» Task directions:
Print each line exactly as it is given.

▼

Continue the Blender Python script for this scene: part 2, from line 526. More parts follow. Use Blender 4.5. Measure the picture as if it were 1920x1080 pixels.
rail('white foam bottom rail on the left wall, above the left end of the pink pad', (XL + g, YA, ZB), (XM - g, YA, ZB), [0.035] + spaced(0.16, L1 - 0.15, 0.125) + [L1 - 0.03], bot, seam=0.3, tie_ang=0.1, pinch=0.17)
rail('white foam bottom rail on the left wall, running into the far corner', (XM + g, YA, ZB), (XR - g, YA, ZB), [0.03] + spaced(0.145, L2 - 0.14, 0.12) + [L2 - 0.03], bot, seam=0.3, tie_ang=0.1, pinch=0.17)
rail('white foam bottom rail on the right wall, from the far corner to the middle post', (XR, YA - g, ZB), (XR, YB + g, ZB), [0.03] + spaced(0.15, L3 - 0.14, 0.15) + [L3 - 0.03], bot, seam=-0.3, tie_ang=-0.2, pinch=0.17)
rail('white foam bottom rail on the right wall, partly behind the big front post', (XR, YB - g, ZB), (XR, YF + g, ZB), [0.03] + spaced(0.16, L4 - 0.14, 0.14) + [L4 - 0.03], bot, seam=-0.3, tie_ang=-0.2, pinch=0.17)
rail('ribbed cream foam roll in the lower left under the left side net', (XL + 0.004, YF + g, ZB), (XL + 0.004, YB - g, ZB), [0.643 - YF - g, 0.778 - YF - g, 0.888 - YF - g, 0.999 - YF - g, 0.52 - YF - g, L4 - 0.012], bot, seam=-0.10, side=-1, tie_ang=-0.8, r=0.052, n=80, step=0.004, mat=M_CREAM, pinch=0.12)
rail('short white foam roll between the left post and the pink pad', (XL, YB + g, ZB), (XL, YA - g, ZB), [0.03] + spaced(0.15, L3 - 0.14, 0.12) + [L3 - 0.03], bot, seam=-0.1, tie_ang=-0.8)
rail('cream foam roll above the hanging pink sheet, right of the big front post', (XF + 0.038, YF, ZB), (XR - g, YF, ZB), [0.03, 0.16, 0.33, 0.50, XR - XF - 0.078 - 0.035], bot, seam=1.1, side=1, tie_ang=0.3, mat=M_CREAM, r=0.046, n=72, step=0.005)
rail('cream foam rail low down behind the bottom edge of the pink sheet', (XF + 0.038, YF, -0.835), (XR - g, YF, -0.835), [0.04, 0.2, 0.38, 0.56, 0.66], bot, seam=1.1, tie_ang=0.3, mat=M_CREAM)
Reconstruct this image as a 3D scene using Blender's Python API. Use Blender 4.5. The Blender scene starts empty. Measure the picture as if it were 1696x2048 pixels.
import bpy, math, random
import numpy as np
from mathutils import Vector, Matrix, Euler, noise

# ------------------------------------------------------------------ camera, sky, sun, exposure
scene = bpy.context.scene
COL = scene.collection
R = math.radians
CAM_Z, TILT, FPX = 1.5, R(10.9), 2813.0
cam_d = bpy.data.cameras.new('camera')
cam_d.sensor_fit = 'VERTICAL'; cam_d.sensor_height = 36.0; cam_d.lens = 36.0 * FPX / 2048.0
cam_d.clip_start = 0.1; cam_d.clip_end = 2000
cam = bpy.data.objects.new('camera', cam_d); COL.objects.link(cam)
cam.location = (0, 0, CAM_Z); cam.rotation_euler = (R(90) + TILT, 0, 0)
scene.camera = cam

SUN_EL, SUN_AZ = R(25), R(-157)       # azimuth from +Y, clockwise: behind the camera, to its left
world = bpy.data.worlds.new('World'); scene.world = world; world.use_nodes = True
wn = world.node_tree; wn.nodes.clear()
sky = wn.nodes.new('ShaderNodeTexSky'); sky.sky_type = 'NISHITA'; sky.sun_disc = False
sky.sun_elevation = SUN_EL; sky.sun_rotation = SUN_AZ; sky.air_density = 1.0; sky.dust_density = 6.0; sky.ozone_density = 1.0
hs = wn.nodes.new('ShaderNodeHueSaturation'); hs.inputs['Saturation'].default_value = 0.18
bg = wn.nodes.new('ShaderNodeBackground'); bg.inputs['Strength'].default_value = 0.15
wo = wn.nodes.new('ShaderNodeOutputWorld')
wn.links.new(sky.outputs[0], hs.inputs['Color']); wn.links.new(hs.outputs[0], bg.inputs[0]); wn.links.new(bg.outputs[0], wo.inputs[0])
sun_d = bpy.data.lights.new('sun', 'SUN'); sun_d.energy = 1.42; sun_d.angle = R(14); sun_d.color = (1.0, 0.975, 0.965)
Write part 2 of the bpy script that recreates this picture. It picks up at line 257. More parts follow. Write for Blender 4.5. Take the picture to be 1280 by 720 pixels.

▲

» Exercise result:
Continue the Blender Python script for this scene: part 2, from line 526. More parts follow. Use Blender 4.5. Measure the picture as if it were 1920x1080 pixels.
rail('white foam bottom rail on the left wall, above the left end of the pink pad', (XL + g, YA, ZB), (XM - g, YA, ZB), [0.035] + spaced(0.16, L1 - 0.15, 0.125) + [L1 - 0.03], bot, seam=0.3, tie_ang=0.1, pinch=0.17)
rail('white foam bottom rail on the left wall, running into the far corner', (XM + g, YA, ZB), (XR - g, YA, ZB), [0.03] + spaced(0.145, L2 - 0.14, 0.12) + [L2 - 0.03], bot, seam=0.3, tie_ang=0.1, pinch=0.17)
rail('white foam bottom rail on the right wall, from the far corner to the middle post', (XR, YA - g, ZB), (XR, YB + g, ZB), [0.03] + spaced(0.15, L3 - 0.14, 0.15) + [L3 - 0.03], bot, seam=-0.3, tie_ang=-0.2, pinch=0.17)
rail('white foam bottom rail on the right wall, partly behind the big front post', (XR, YB - g, ZB), (XR, YF + g, ZB), [0.03] + spaced(0.16, L4 - 0.14, 0.14) + [L4 - 0.03], bot, seam=-0.3, tie_ang=-0.2, pinch=0.17)
rail('ribbed cream foam roll in the lower left under the left side net', (XL + 0.004, YF + g, ZB), (XL + 0.004, YB - g, ZB), [0.643 - YF - g, 0.778 - YF - g, 0.888 - YF - g, 0.999 - YF - g, 0.52 - YF - g, L4 - 0.012], bot, seam=-0.10, side=-1, tie_ang=-0.8, r=0.052, n=80, step=0.004, mat=M_CREAM, pinch=0.12)
rail('short white foam roll between the left post and the pink pad', (XL, YB + g, ZB), (XL, YA - g, ZB), [0.03] + spaced(0.15, L3 - 0.14, 0.12) + [L3 - 0.03], bot, seam=-0.1, tie_ang=-0.8)
rail('cream foam roll above the hanging pink sheet, right of the big front post', (XF + 0.038, YF, ZB), (XR - g, YF, ZB), [0.03, 0.16, 0.33, 0.50, XR - XF - 0.078 - 0.035], bot, seam=1.1, side=1, tie_ang=0.3, mat=M_CREAM, r=0.046, n=72, step=0.005)
rail('cream foam rail low down behind the bottom edge of the pink sheet', (XF + 0.038, YF, -0.835), (XR - g, YF, -0.835), [0.04, 0.2, 0.38, 0.56, 0.66], bot, seam=1.1, tie_ang=0.3, mat=M_CREAM)
Reconstruct this image as a 3D scene using Blender's Python API. Use Blender 4.5. The Blender scene starts empty. Measure the picture as if it were 1696x2048 pixels.
import bpy, math, random
import numpy as np
from mathutils import Vector, Matrix, Euler, noise

# ------------------------------------------------------------------ camera, sky, sun, exposure
scene = bpy.context.scene
COL = scene.collection
R = math.radians
CAM_Z, TILT, FPX = 1.5, R(10.9), 2813.0
cam_d = bpy.data.cameras.new('camera')
cam_d.sensor_fit = 'VERTICAL'; cam_d.sensor_height = 36.0; cam_d.lens = 36.0 * FPX / 2048.0
cam_d.clip_start = 0.1; cam_d.clip_end = 2000
cam = bpy.data.objects.new('camera', cam_d); COL.objects.link(cam)
cam.location = (0, 0, CAM_Z); cam.rotation_euler = (R(90) + TILT, 0, 0)
scene.camera = cam

SUN_EL, SUN_AZ = R(25), R(-157)       # azimuth from +Y, clockwise: behind the camera, to its left
world = bpy.data.worlds.new('World'); scene.world = world; world.use_nodes = True
wn = world.node_tree; wn.nodes.clear()
sky = wn.nodes.new('ShaderNodeTexSky'); sky.sky_type = 'NISHITA'; sky.sun_disc = False
sky.sun_elevation = SUN_EL; sky.sun_rotation = SUN_AZ; sky.air_density = 1.0; sky.dust_density = 6.0; sky.ozone_density = 1.0
hs = wn.nodes.new('ShaderNodeHueSaturation'); hs.inputs['Saturation'].default_value = 0.18
bg = wn.nodes.new('ShaderNodeBackground'); bg.inputs['Strength'].default_value = 0.15
wo = wn.nodes.new('ShaderNodeOutputWorld')
wn.links.new(sky.outputs[0], hs.inputs['Color']); wn.links.new(hs.outputs[0], bg.inputs[0]); wn.links.new(bg.outputs[0], wo.inputs[0])
sun_d = bpy.data.lights.new('sun', 'SUN'); sun_d.energy = 1.42; sun_d.angle = R(14); sun_d.color = (1.0, 0.975, 0.965)
Write part 2 of the bpy script that recreates this picture. It picks up at line 257. More parts follow. Write for Blender 4.5. Take the picture to be 1280 by 720 pixels.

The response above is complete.